## START Information shown
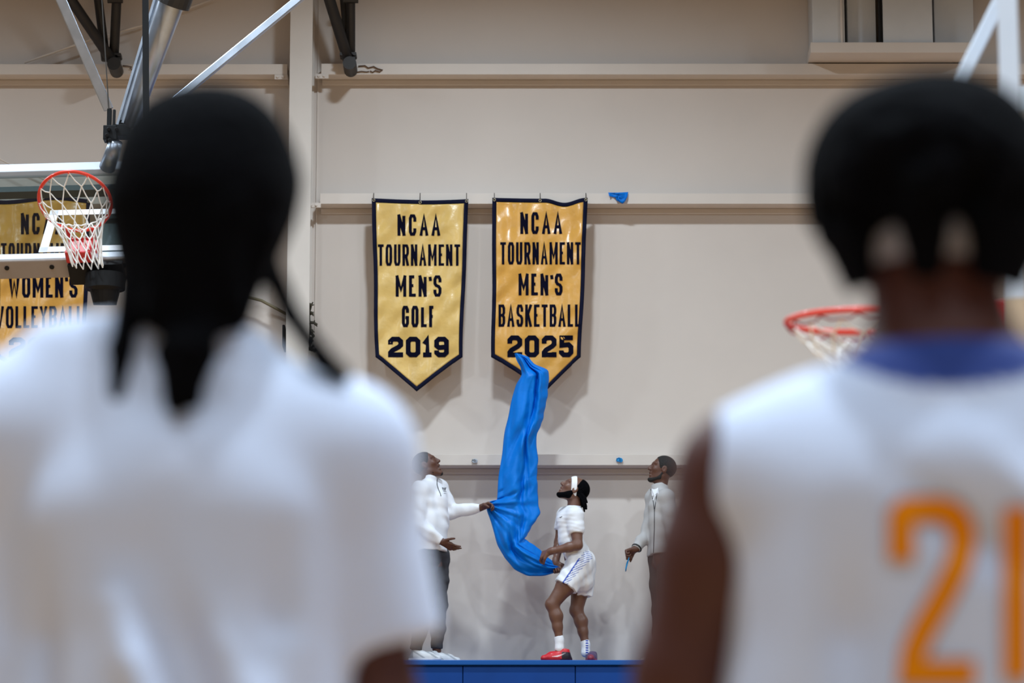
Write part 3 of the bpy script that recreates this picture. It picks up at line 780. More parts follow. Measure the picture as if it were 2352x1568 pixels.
# ---------------- man in the white quarter-zip, looking up to the right, pulling the sheet
def quarter_zip_man():
    Y0 = YF+.16; J = lambda x, y, dy=0.: at(x, y, Y0+dy)
    root = thing('person', (J(985, 1500)[0], Y0, ZP), 'man in white quarter zip and dark trousers pulling the blue sheet with one hand', 'person')
    neck, skull = J(986, 1103), J(979, 1068)
    rs_, ls = J(966, 1124, -.13), J(1010, 1119, .12)
    re, le = J(957, 1204, -.20), J(1036, 1176, .13)
    rw_, lw = J(1014, 1243, -.20), J(1103, 1166, .03)
    rh, lh = J(982, 1285, -.085), J(1006, 1283, .085)
    rk, lk = J(976, 1388, -.09), J(1008, 1388, .06)
    ra, la = J(955, 1492, -.07), J(1003, 1489, .08)
    fw, up = nrm((.86, -.14, .52)), (-.52, 0, .86)
    F = Field(*body_bounds([neck, skull+V3(0, 0, .05), re, lw+V3(.16, 0, 0), rw_+V3(.18, 0, 0), ra, la, rh], .15), .0048)
    F.chain([J(972, 1150, -.07), J(984, 1262, -.07)], [.085, .085]); F.chain([J(1000, 1148, .06), J(1002, 1262, .06)], [.085, .085], .05)
    F.cone(rs_, ls, .06, .06, .05); F.cone(neck-V3(0, 0, .03), skull+V3(0, 0, -.03), .060, .056, .03)
    F.cone(rh, lh, .09, .09, .04)
    for a, b, c in ((rs_, re, rw_), (ls, le, lw)):
        F.chain([a, lerp(a, b, .5), b], [.055, .05, .04], .03); F.chain([b, lerp(b, c, .35), c], [.04, .038, .026], .02)
    for a, b, c in ((rh, rk, ra), (lh, lk, la)):
        F.chain([a, b], [.085, .056], .04); F.chain([b, lerp(b, c, .3), c], [.053, .052, .034], .03)
        F.cone(c, c+V3(.01, 0, -.05), .03, .03, .03)
    head(F, skull, fw, up, 1.06, mouth=.016)
    hand(F, rw_, nrm(J(1040, 1257, -.22)-rw_), (.1, .6, .8), 1, 1.08, (.12, .16, .30, .42), (.25, -.25), .1)
    hand(F, lw, nrm(J(1130, 1157, -.0)-lw), (.1, -.35, -.9), -1, 1.05, (.75, .8, .85, .9), (.9, .3))
    F.mesh('body', M['skin_a'], root)
    # hair and goatee
    H = Field(skull-.17, skull+.17, .0045); f, u, r = frame(fw, up)
    H.ell(skull+1.06*(-.014*f+.027*u), [.107, .100, .085], [f, u, r], 0)
    H.cut(skull+.052*f+.035*u, f*.9+u*-.35); H.cut(skull-.035*u-.03*f, -u+.25*f)
    H.mesh('hair', M['hair_short'], root)
    G = Field(skull-.2, skull+.2, .004)
    for e in (-1, 1): G.cone(skull+1.06*(.05*f-.112*u+e*.018*r), skull+1.06*(.015*f-.085*u+e*.05*r), .018, .012, .01)
    G.ell(skull+1.06*(.066*f-.124*u), [.024, .022, .027], [f, u, r], .01); G.mesh('beard', M['hair_short'], root)
    # quarter-zip
    S = Field(*body_bounds([neck, re, lw, rw_, rh-V3(0, 0, .05)], .16), .0055)
    S.chain([J(974, 1146, -.075), J(982, 1200, -.08), J(984, 1275, -.075)], [.102, .105, .108], .04)
    S.chain([J(1000, 1144, .06), J(1001, 1200, .06), J(1000, 1275, .06)], [.100, .104, .108], .06)
    S.cone(J(1006, 1150, -.02), J(1002, 1268, -.02), .085, .092, .05)
    S.cone(rs_, ls, .078, .076, .05); S.cone(neck-V3(.01, 0, .05), neck+V3(0, 0, .005), .085, .066, .03)
    S.cone(neck+V3(0, 0, -.01), neck+V3(.004, 0, .03), .066, .062, .01, cap=True)
    S.chain([rs_, lerp(rs_, re, .55), re, lerp(re, rw_, .5), rw_], [.078, .072, .064, .056, .040], .025, cap=True)
    S.chain([ls, lerp(ls, le, .55), le, lerp(le, lw, .5), lw], [.076, .070, .062, .052, .038], .025, cap=True)
    S.cut(J(1000, 1268), (0, 0, -1))
    S.wrinkle(folds(J(1000, 1190), .0048, 3)); S.cut(J(1000, 1268), (.05, 0, -1))
    so = S.mesh('quarter_zip', M['white_cloth'], root)
    z = [(1007, 1092), (1004, 1103), (1004, 1113), (1007, 1123), (1011, 1132), (1013, 1139)]
    decal('zip', so, stroke(z, 1.6, False, 2.), M['zip'], root, .003)
    lv, lf = [], []
    for pl, th in (([(1016, 1119), (1018, 1124), (1020, 1120), (1022, 1125), (1024, 1119)], 2.2), ([(1018, 1127), (1025, 1128)], 1.2), ([(1019, 1132), (1026, 1133)], .9)):
        v_, f_ = stroke(pl, th, False, 2.); n0 = len(lv); lv += v_; lf += [tuple(i+n0 for i in q) for q in f_]
    decal('chest_logo', so, (lv, lf), M['zip'], root, .003)
    # trousers
    T = Field(*body_bounds([rh+V3(0, 0, .02), lh, rk, lk, ra, la], .15), .006)
    T.cone(rh+V3(0, 0, .03), lh+V3(0, 0, .03), .102, .102, .04)
    for a, b, c in ((rh, rk, ra), (lh, lk, la)):
        T.chain([a, lerp(a, b, .5), b], [.10, .086, .072], .04); T.chain([b, lerp(b, c, .55), c+V3(0, 0, .0)], [.074, .066, .052], .03, cap=True)
    T.wrinkle(folds(J(1000, 1400), .0035, 8)); T.mesh('trousers', M['charcoal'], root)
    for (ank, hx, tx, dy) in ((ra, 940, 984, -.07), (la, 984, 1061, .08)):
        g = J(hx, 1514, dy); t = J(tx if tx > 1000 else hx+77, 1514, dy-.02)
        shoe('shoe', g, t, ZP, root, lambda a, z, P: np.array([lin((236, 237, 240)) if zz < .024 else (lin((158, 162, 168)) if (abs((aa*2.6+zz*14) % 1-.5) < .12 or aa < .12) else lin((206, 208, 213))) for aa, zz in zip(a, z)]), .12, .043)
    return root
quarter_zip_man()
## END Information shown
▶ _Your objective_
Restate the whole listing above exactly, except for its images.

▶ _Written answer_
Write part 3 of the bpy script that recreates this picture. It picks up at line 780. More parts follow. Measure the picture as if it were 2352x1568 pixels.
# ---------------- man in the white quarter-zip, looking up to the right, pulling the sheet
def quarter_zip_man():
    Y0 = YF+.16; J = lambda x, y, dy=0.: at(x, y, Y0+dy)
    root = thing('person', (J(985, 1500)[0], Y0, ZP), 'man in white quarter zip and dark trousers pulling the blue sheet with one hand', 'person')
    neck, skull = J(986, 1103), J(979, 1068)
    rs_, ls = J(966, 1124, -.13), J(1010, 1119, .12)
    re, le = J(957, 1204, -.20), J(1036, 1176, .13)
    rw_, lw = J(1014, 1243, -.20), J(1103, 1166, .03)
    rh, lh = J(982, 1285, -.085), J(1006, 1283, .085)
    rk, lk = J(976, 1388, -.09), J(1008, 1388, .06)
    ra, la = J(955, 1492, -.07), J(1003, 1489, .08)
    fw, up = nrm((.86, -.14, .52)), (-.52, 0, .86)
    F = Field(*body_bounds([neck, skull+V3(0, 0, .05), re, lw+V3(.16, 0, 0), rw_+V3(.18, 0, 0), ra, la, rh], .15), .0048)
    F.chain([J(972, 1150, -.07), J(984, 1262, -.07)], [.085, .085]); F.chain([J(1000, 1148, .06), J(1002, 1262, .06)], [.085, .085], .05)
    F.cone(rs_, ls, .06, .06, .05); F.cone(neck-V3(0, 0, .03), skull+V3(0, 0, -.03), .060, .056, .03)
    F.cone(rh, lh, .09, .09, .04)
    for a, b, c in ((rs_, re, rw_), (ls, le, lw)):
        F.chain([a, lerp(a, b, .5), b], [.055, .05, .04], .03); F.chain([b, lerp(b, c, .35), c], [.04, .038, .026], .02)
    for a, b, c in ((rh, rk, ra), (lh, lk, la)):
        F.chain([a, b], [.085, .056], .04); F.chain([b, lerp(b, c, .3), c], [.053, .052, .034], .03)
        F.cone(c, c+V3(.01, 0, -.05), .03, .03, .03)
    head(F, skull, fw, up, 1.06, mouth=.016)
    hand(F, rw_, nrm(J(1040, 1257, -.22)-rw_), (.1, .6, .8), 1, 1.08, (.12, .16, .30, .42), (.25, -.25), .1)
    hand(F, lw, nrm(J(1130, 1157, -.0)-lw), (.1, -.35, -.9), -1, 1.05, (.75, .8, .85, .9), (.9, .3))
    F.mesh('body', M['skin_a'], root)
    # hair and goatee
    H = Field(skull-.17, skull+.17, .0045); f, u, r = frame(fw, up)
    H.ell(skull+1.06*(-.014*f+.027*u), [.107, .100, .085], [f, u, r], 0)
    H.cut(skull+.052*f+.035*u, f*.9+u*-.35); H.cut(skull-.035*u-.03*f, -u+.25*f)
    H.mesh('hair', M['hair_short'], root)
    G = Field(skull-.2, skull+.2, .004)
    for e in (-1, 1): G.cone(skull+1.06*(.05*f-.112*u+e*.018*r), skull+1.06*(.015*f-.085*u+e*.05*r), .018, .012, .01)
    G.ell(skull+1.06*(.066*f-.124*u), [.024, .022, .027], [f, u, r], .01); G.mesh('beard', M['hair_short'], root)
    # quarter-zip
    S = Field(*body_bounds([neck, re, lw, rw_, rh-V3(0, 0, .05)], .16), .0055)
    S.chain([J(974, 1146, -.075), J(982, 1200, -.08), J(984, 1275, -.075)], [.102, .105, .108], .04)
    S.chain([J(1000, 1144, .06), J(1001, 1200, .06), J(1000, 1275, .06)], [.100, .104, .108], .06)
    S.cone(J(1006, 1150, -.02), J(1002, 1268, -.02), .085, .092, .05)
    S.cone(rs_, ls, .078, .076, .05); S.cone(neck-V3(.01, 0, .05), neck+V3(0, 0, .005), .085, .066, .03)
    S.cone(neck+V3(0, 0, -.01), neck+V3(.004, 0, .03), .066, .062, .01, cap=True)
    S.chain([rs_, lerp(rs_, re, .55), re, lerp(re, rw_, .5), rw_], [.078, .072, .064, .056, .040], .025, cap=True)
    S.chain([ls, lerp(ls, le, .55), le, lerp(le, lw, .5), lw], [.076, .070, .062, .052, .038], .025, cap=True)
    S.cut(J(1000, 1268), (0, 0, -1))
    S.wrinkle(folds(J(1000, 1190), .0048, 3)); S.cut(J(1000, 1268), (.05, 0, -1))
    so = S.mesh('quarter_zip', M['white_cloth'], root)
    z = [(1007, 1092), (1004, 1103), (1004, 1113), (1007, 1123), (1011, 1132), (1013, 1139)]
    decal('zip', so, stroke(z, 1.6, False, 2.), M['zip'], root, .003)
    lv, lf = [], []
    for pl, th in (([(1016, 1119), (1018, 1124), (1020, 1120), (1022, 1125), (1024, 1119)], 2.2), ([(1018, 1127), (1025, 1128)], 1.2), ([(1019, 1132), (1026, 1133)], .9)):
        v_, f_ = stroke(pl, th, False, 2.); n0 = len(lv); lv += v_; lf += [tuple(i+n0 for i in q) for q in f_]
    decal('chest_logo', so, (lv, lf), M['zip'], root, .003)
    # trousers
    T = Field(*body_bounds([rh+V3(0, 0, .02), lh, rk, lk, ra, la], .15), .006)
    T.cone(rh+V3(0, 0, .03), lh+V3(0, 0, .03), .102, .102, .04)
    for a, b, c in ((rh, rk, ra), (lh, lk, la)):
        T.chain([a, lerp(a, b, .5), b], [.10, .086, .072], .04); T.chain([b, lerp(b, c, .55), c+V3(0, 0, .0)], [.074, .066, .052], .03, cap=True)
    T.wrinkle(folds(J(1000, 1400), .0035, 8)); T.mesh('trousers', M['charcoal'], root)
    for (ank, hx, tx, dy) in ((ra, 940, 984, -.07), (la, 984, 1061, .08)):
        g = J(hx, 1514, dy); t = J(tx if tx > 1000 else hx+77, 1514, dy-.02)
        shoe('shoe', g, t, ZP, root, lambda a, z, P: np.array([lin((236, 237, 240)) if zz < .024 else (lin((158, 162, 168)) if (abs((aa*2.6+zz*14) % 1-.5) < .12 or aa < .12) else lin((206, 208, 213))) for aa, zz in zip(a, z)]), .12, .043)
    return root
quarter_zip_man()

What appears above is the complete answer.